* **Goal of the exercise**:
Your task is to repeat the listing exactly.

* **Data excerpt**:
start

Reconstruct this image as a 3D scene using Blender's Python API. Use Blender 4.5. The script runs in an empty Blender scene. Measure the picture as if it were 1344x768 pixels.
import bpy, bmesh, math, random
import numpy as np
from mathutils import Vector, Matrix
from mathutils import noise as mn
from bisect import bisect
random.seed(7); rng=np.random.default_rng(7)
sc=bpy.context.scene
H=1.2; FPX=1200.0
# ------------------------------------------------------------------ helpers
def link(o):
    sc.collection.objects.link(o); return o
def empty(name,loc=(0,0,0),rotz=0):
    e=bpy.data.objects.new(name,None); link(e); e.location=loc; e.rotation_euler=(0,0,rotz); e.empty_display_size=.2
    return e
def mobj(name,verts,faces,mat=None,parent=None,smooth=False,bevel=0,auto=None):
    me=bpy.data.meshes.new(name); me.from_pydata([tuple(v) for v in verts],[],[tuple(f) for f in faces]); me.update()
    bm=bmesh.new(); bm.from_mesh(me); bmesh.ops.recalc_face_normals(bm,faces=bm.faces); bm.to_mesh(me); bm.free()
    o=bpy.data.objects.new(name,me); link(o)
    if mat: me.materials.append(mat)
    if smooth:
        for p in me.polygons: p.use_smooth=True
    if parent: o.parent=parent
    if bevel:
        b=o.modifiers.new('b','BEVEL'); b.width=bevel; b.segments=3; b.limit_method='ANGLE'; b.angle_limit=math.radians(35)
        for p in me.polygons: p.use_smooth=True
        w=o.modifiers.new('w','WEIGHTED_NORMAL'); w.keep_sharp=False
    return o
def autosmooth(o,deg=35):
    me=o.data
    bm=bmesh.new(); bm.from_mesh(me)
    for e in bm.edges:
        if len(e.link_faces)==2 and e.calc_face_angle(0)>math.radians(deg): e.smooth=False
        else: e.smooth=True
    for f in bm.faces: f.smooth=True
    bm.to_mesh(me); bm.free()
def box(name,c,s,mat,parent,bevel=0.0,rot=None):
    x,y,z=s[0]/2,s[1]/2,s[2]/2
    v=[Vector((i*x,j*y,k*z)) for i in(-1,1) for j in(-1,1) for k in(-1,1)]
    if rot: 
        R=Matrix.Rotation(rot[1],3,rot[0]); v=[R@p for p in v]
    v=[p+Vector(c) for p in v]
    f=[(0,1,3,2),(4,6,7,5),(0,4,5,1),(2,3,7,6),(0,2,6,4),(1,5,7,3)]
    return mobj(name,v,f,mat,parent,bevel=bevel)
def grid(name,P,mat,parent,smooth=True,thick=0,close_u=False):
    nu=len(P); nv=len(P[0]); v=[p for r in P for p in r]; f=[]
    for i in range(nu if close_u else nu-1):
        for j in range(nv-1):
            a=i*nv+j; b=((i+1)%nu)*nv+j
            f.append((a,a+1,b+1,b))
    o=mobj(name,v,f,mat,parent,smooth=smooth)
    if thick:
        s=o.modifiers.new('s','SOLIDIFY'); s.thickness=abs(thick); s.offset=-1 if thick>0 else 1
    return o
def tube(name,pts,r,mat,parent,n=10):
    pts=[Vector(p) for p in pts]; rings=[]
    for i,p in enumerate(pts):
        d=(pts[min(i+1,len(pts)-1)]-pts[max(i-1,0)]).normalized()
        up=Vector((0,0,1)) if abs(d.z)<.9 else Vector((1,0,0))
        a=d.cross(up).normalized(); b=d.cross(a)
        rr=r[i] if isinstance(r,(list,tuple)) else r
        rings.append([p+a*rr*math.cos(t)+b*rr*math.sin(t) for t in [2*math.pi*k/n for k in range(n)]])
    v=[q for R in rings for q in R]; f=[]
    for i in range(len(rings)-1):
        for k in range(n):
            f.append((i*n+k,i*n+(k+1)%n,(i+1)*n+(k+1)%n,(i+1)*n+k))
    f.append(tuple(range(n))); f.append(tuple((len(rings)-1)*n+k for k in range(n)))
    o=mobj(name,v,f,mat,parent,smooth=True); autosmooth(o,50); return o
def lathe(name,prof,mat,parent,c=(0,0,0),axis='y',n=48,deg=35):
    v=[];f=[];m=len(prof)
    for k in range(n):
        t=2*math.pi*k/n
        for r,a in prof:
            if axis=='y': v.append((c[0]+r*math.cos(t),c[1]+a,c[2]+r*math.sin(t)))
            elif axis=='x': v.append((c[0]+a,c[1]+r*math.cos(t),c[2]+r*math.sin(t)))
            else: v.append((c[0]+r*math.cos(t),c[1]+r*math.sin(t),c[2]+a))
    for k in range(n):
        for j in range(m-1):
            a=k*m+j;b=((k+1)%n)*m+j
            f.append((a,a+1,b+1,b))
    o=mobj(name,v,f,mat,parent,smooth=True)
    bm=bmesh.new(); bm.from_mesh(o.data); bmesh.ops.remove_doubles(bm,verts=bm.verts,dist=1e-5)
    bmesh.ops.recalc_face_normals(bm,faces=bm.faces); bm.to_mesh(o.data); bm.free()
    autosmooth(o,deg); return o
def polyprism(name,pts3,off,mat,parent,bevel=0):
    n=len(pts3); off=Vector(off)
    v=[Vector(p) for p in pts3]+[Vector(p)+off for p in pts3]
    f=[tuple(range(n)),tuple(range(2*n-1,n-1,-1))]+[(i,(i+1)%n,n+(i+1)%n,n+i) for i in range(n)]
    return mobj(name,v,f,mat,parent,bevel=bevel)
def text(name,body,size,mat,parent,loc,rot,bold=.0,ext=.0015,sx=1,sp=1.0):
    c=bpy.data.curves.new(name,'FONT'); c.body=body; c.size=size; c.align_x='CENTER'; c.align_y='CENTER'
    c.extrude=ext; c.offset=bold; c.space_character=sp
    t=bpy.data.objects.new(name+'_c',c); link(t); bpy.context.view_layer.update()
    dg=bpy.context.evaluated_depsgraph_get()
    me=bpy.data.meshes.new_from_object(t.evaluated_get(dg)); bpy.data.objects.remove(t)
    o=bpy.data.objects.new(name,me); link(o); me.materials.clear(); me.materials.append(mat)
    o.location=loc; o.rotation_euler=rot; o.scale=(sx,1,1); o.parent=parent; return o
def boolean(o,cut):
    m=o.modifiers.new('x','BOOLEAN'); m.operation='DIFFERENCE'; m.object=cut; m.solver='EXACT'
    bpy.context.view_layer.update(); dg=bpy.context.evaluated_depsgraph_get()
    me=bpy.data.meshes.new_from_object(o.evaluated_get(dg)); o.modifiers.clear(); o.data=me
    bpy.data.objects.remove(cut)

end

* **Result of this task**:
Reconstruct this image as a 3D scene using Blender's Python API. Use Blender 4.5. The script runs in an empty Blender scene. Measure the picture as if it were 1344x768 pixels.
import bpy, bmesh, math, random
import numpy as np
from mathutils import Vector, Matrix
from mathutils import noise as mn
from bisect import bisect
random.seed(7); rng=np.random.default_rng(7)
sc=bpy.context.scene
H=1.2; FPX=1200.0
# ------------------------------------------------------------------ helpers
def link(o):
    sc.collection.objects.link(o); return o
def empty(name,loc=(0,0,0),rotz=0):
    e=bpy.data.objects.new(name,None); link(e); e.location=loc; e.rotation_euler=(0,0,rotz); e.empty_display_size=.2
    return e
def mobj(name,verts,faces,mat=None,parent=None,smooth=False,bevel=0,auto=None):
    me=bpy.data.meshes.new(name); me.from_pydata([tuple(v) for v in verts],[],[tuple(f) for f in faces]); me.update()
    bm=bmesh.new(); bm.from_mesh(me); bmesh.ops.recalc_face_normals(bm,faces=bm.faces); bm.to_mesh(me); bm.free()
    o=bpy.data.objects.new(name,me); link(o)
    if mat: me.materials.append(mat)
    if smooth:
        for p in me.polygons: p.use_smooth=True
    if parent: o.parent=parent
    if bevel:
        b=o.modifiers.new('b','BEVEL'); b.width=bevel; b.segments=3; b.limit_method='ANGLE'; b.angle_limit=math.radians(35)
        for p in me.polygons: p.use_smooth=True
        w=o.modifiers.new('w','WEIGHTED_NORMAL'); w.keep_sharp=False
    return o
def autosmooth(o,deg=35):
    me=o.data
    bm=bmesh.new(); bm.from_mesh(me)
    for e in bm.edges:
        if len(e.link_faces)==2 and e.calc_face_angle(0)>math.radians(deg): e.smooth=False
        else: e.smooth=True
    for f in bm.faces: f.smooth=True
    bm.to_mesh(me); bm.free()
def box(name,c,s,mat,parent,bevel=0.0,rot=None):
    x,y,z=s[0]/2,s[1]/2,s[2]/2
    v=[Vector((i*x,j*y,k*z)) for i in(-1,1) for j in(-1,1) for k in(-1,1)]
    if rot: 
        R=Matrix.Rotation(rot[1],3,rot[0]); v=[R@p for p in v]
    v=[p+Vector(c) for p in v]
    f=[(0,1,3,2),(4,6,7,5),(0,4,5,1),(2,3,7,6),(0,2,6,4),(1,5,7,3)]
    return mobj(name,v,f,mat,parent,bevel=bevel)
def grid(name,P,mat,parent,smooth=True,thick=0,close_u=False):
    nu=len(P); nv=len(P[0]); v=[p for r in P for p in r]; f=[]
    for i in range(nu if close_u else nu-1):
        for j in range(nv-1):
            a=i*nv+j; b=((i+1)%nu)*nv+j
            f.append((a,a+1,b+1,b))
    o=mobj(name,v,f,mat,parent,smooth=smooth)
    if thick:
        s=o.modifiers.new('s','SOLIDIFY'); s.thickness=abs(thick); s.offset=-1 if thick>0 else 1
    return o
def tube(name,pts,r,mat,parent,n=10):
    pts=[Vector(p) for p in pts]; rings=[]
    for i,p in enumerate(pts):
        d=(pts[min(i+1,len(pts)-1)]-pts[max(i-1,0)]).normalized()
        up=Vector((0,0,1)) if abs(d.z)<.9 else Vector((1,0,0))
        a=d.cross(up).normalized(); b=d.cross(a)
        rr=r[i] if isinstance(r,(list,tuple)) else r
        rings.append([p+a*rr*math.cos(t)+b*rr*math.sin(t) for t in [2*math.pi*k/n for k in range(n)]])
    v=[q for R in rings for q in R]; f=[]
    for i in range(len(rings)-1):
        for k in range(n):
            f.append((i*n+k,i*n+(k+1)%n,(i+1)*n+(k+1)%n,(i+1)*n+k))
    f.append(tuple(range(n))); f.append(tuple((len(rings)-1)*n+k for k in range(n)))
    o=mobj(name,v,f,mat,parent,smooth=True); autosmooth(o,50); return o
def lathe(name,prof,mat,parent,c=(0,0,0),axis='y',n=48,deg=35):
    v=[];f=[];m=len(prof)
    for k in range(n):
        t=2*math.pi*k/n
        for r,a in prof:
            if axis=='y': v.append((c[0]+r*math.cos(t),c[1]+a,c[2]+r*math.sin(t)))
            elif axis=='x': v.append((c[0]+a,c[1]+r*math.cos(t),c[2]+r*math.sin(t)))
            else: v.append((c[0]+r*math.cos(t),c[1]+r*math.sin(t),c[2]+a))
    for k in range(n):
        for j in range(m-1):
            a=k*m+j;b=((k+1)%n)*m+j
            f.append((a,a+1,b+1,b))
    o=mobj(name,v,f,mat,parent,smooth=True)
    bm=bmesh.new(); bm.from_mesh(o.data); bmesh.ops.remove_doubles(bm,verts=bm.verts,dist=1e-5)
    bmesh.ops.recalc_face_normals(bm,faces=bm.faces); bm.to_mesh(o.data); bm.free()
    autosmooth(o,deg); return o
def polyprism(name,pts3,off,mat,parent,bevel=0):
    n=len(pts3); off=Vector(off)
    v=[Vector(p) for p in pts3]+[Vector(p)+off for p in pts3]
    f=[tuple(range(n)),tuple(range(2*n-1,n-1,-1))]+[(i,(i+1)%n,n+(i+1)%n,n+i) for i in range(n)]
    return mobj(name,v,f,mat,parent,bevel=bevel)
def text(name,body,size,mat,parent,loc,rot,bold=.0,ext=.0015,sx=1,sp=1.0):
    c=bpy.data.curves.new(name,'FONT'); c.body=body; c.size=size; c.align_x='CENTER'; c.align_y='CENTER'
    c.extrude=ext; c.offset=bold; c.space_character=sp
    t=bpy.data.objects.new(name+'_c',c); link(t); bpy.context.view_layer.update()
    dg=bpy.context.evaluated_depsgraph_get()
    me=bpy.data.meshes.new_from_object(t.evaluated_get(dg)); bpy.data.objects.remove(t)
    o=bpy.data.objects.new(name,me); link(o); me.materials.clear(); me.materials.append(mat)
    o.location=loc; o.rotation_euler=rot; o.scale=(sx,1,1); o.parent=parent; return o
def boolean(o,cut):
    m=o.modifiers.new('x','BOOLEAN'); m.operation='DIFFERENCE'; m.object=cut; m.solver='EXACT'
    bpy.context.view_layer.update(); dg=bpy.context.evaluated_depsgraph_get()
    me=bpy.data.meshes.new_from_object(o.evaluated_get(dg)); o.modifiers.clear(); o.data=me
    bpy.data.objects.remove(cut)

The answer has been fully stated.